WHAT YOU SHOULD DO ▸
Please copy the lines below exactly, from the first one through the line showing "var xf := Transform3D.IDENTITY".

COLLECTED DATA ▸
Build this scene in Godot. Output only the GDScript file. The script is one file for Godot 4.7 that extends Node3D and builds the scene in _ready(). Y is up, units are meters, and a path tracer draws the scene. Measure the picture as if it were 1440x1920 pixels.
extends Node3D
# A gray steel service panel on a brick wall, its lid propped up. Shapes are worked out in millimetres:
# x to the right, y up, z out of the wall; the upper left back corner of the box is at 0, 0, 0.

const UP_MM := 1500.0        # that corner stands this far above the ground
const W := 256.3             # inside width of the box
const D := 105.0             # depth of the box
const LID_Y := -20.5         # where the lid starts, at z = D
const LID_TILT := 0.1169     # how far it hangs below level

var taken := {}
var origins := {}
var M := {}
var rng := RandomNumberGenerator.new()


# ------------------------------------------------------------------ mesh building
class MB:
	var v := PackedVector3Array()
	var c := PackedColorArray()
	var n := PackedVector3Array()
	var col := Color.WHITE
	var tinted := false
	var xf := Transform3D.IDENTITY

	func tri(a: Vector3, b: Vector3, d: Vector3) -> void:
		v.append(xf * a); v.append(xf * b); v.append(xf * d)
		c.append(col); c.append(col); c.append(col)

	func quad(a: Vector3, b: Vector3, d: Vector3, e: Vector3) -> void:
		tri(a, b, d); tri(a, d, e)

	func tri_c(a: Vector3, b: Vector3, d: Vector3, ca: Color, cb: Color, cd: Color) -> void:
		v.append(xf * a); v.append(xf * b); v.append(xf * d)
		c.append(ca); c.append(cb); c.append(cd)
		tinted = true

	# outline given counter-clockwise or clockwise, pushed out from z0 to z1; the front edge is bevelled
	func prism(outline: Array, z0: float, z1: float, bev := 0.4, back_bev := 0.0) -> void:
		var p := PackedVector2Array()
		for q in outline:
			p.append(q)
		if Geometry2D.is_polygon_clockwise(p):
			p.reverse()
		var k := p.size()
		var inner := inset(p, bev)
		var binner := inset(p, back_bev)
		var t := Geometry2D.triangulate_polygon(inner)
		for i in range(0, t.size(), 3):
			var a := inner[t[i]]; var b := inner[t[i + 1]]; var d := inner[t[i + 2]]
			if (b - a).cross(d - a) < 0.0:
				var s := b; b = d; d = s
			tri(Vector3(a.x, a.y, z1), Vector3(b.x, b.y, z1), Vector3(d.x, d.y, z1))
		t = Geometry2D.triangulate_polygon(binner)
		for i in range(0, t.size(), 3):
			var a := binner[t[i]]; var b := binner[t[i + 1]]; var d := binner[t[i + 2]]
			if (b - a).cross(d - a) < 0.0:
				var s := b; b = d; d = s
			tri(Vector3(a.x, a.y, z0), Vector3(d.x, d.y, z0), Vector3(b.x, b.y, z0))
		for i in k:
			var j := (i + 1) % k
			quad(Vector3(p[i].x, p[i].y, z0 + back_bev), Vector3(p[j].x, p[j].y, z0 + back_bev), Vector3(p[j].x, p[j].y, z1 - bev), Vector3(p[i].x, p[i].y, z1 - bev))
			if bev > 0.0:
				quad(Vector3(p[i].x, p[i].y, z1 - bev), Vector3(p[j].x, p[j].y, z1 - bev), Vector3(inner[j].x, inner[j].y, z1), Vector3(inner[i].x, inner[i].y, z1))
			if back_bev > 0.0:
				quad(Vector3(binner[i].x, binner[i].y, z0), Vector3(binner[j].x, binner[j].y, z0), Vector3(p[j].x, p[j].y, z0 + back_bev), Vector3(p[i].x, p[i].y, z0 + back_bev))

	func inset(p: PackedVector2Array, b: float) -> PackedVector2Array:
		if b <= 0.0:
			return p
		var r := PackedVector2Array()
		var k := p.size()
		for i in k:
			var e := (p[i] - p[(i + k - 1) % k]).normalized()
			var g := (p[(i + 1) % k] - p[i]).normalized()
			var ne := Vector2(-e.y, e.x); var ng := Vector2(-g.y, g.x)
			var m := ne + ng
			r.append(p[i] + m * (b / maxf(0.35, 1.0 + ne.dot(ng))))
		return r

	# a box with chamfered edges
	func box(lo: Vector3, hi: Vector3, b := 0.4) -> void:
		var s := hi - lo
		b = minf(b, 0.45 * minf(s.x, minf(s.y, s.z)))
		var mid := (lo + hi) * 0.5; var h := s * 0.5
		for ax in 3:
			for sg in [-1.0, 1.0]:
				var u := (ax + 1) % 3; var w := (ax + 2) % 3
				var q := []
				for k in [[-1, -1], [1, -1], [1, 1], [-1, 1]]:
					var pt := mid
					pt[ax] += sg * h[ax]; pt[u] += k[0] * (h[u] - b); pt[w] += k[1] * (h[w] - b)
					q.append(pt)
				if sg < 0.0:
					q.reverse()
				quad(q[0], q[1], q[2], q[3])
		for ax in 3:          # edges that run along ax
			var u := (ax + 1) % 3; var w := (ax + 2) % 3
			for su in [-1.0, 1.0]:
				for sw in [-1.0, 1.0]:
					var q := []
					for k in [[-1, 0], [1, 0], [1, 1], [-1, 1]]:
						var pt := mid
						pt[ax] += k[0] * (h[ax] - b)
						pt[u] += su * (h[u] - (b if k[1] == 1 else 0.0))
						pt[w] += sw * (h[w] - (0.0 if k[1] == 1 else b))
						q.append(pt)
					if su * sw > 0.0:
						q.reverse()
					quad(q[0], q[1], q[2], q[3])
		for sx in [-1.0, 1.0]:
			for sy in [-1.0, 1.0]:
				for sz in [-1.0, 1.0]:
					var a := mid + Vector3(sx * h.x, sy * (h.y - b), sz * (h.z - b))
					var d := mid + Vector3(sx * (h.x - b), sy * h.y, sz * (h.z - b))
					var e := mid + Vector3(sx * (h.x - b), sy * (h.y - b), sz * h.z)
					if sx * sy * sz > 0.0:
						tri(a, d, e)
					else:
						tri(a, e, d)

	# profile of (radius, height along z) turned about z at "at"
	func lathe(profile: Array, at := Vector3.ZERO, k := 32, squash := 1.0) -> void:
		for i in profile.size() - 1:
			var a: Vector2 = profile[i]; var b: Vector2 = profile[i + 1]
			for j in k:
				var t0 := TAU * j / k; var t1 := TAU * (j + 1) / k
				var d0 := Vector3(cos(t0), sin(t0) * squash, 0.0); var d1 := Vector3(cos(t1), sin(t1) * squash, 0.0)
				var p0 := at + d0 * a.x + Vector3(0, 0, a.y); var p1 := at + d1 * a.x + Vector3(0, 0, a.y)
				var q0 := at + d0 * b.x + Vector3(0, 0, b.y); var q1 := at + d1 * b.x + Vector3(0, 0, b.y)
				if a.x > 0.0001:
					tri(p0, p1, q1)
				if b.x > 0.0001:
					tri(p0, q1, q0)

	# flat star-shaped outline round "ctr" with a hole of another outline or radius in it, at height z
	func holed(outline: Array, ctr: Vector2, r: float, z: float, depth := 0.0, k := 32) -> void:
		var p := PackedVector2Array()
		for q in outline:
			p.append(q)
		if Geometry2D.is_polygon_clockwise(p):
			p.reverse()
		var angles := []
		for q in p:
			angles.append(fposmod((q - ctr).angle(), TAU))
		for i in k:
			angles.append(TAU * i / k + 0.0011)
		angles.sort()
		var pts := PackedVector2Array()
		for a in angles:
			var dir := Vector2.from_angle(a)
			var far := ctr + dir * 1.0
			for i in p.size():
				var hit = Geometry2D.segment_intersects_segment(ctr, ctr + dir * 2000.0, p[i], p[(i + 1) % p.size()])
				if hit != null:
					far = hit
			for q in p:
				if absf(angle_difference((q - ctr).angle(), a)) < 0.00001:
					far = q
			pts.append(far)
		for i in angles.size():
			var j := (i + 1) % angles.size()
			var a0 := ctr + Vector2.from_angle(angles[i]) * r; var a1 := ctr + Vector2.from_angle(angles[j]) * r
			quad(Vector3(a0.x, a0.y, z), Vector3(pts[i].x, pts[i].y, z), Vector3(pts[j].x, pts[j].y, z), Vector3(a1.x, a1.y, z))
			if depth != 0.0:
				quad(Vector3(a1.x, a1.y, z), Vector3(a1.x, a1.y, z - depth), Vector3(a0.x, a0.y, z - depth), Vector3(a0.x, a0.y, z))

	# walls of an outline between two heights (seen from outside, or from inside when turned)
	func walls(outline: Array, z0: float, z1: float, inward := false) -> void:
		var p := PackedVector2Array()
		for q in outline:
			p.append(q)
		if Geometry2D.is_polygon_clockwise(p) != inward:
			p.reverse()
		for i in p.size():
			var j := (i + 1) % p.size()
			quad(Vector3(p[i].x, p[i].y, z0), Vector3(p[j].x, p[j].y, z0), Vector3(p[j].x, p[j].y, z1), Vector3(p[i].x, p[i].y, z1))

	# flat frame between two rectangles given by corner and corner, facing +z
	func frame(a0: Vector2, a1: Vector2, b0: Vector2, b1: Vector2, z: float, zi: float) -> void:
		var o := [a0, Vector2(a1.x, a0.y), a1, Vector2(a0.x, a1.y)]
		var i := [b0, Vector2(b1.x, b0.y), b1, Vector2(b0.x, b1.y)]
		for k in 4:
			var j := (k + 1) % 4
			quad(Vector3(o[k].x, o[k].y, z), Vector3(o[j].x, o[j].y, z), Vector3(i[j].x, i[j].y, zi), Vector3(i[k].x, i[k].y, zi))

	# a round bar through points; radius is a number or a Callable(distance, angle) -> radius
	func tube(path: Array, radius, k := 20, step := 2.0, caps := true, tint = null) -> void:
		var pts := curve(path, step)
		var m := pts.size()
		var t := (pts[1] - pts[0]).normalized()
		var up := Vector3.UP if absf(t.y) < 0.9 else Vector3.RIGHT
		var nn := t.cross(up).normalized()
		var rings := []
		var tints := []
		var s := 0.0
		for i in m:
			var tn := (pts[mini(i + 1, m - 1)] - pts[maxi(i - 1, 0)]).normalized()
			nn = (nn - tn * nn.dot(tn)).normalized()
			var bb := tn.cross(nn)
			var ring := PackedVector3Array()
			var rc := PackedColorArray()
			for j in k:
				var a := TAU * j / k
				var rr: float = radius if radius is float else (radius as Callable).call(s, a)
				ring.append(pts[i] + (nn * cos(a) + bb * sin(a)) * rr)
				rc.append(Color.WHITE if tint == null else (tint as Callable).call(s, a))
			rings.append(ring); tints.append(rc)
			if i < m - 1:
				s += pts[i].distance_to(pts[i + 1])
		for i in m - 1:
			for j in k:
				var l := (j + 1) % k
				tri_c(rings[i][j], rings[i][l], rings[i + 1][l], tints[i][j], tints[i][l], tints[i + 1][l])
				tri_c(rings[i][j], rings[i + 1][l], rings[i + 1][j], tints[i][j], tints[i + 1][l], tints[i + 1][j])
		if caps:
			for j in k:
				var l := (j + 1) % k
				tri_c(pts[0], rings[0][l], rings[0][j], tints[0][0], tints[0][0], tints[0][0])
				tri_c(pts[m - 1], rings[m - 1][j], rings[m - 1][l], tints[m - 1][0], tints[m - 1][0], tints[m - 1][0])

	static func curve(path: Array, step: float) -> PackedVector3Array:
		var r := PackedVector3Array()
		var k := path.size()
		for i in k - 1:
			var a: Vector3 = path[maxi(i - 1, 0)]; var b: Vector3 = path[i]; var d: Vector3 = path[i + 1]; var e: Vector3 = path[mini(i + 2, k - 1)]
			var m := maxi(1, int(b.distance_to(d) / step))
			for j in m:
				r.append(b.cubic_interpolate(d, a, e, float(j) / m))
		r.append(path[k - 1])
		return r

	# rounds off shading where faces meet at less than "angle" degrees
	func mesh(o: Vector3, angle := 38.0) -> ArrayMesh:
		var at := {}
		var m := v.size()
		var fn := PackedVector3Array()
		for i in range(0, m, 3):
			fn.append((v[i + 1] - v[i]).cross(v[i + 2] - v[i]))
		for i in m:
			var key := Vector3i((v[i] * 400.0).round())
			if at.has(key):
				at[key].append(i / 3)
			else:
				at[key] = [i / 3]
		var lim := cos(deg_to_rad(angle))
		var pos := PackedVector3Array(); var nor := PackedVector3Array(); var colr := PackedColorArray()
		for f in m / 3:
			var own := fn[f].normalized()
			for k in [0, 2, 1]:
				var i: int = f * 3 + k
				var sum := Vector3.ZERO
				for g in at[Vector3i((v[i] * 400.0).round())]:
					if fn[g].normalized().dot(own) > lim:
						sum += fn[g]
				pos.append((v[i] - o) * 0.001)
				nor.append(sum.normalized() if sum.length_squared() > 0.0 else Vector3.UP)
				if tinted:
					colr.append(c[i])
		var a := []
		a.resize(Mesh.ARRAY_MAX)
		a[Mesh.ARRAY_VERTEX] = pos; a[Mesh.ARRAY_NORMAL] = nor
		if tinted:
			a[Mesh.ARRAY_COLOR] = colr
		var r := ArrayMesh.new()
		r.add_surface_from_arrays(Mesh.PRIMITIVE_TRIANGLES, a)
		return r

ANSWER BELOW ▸
Build this scene in Godot. Output only the GDScript file. The script is one file for Godot 4.7 that extends Node3D and builds the scene in _ready(). Y is up, units are meters, and a path tracer draws the scene. Measure the picture as if it were 1440x1920 pixels.
extends Node3D
# A gray steel service panel on a brick wall, its lid propped up. Shapes are worked out in millimetres:
# x to the right, y up, z out of the wall; the upper left back corner of the box is at 0, 0, 0.

const UP_MM := 1500.0        # that corner stands this far above the ground
const W := 256.3             # inside width of the box
const D := 105.0             # depth of the box
const LID_Y := -20.5         # where the lid starts, at z = D
const LID_TILT := 0.1169     # how far it hangs below level

var taken := {}
var origins := {}
var M := {}
var rng := RandomNumberGenerator.new()


# ------------------------------------------------------------------ mesh building
class MB:
	var v := PackedVector3Array()
	var c := PackedColorArray()
	var n := PackedVector3Array()
	var col := Color.WHITE
	var tinted := false
	var xf := Transform3D.IDENTITY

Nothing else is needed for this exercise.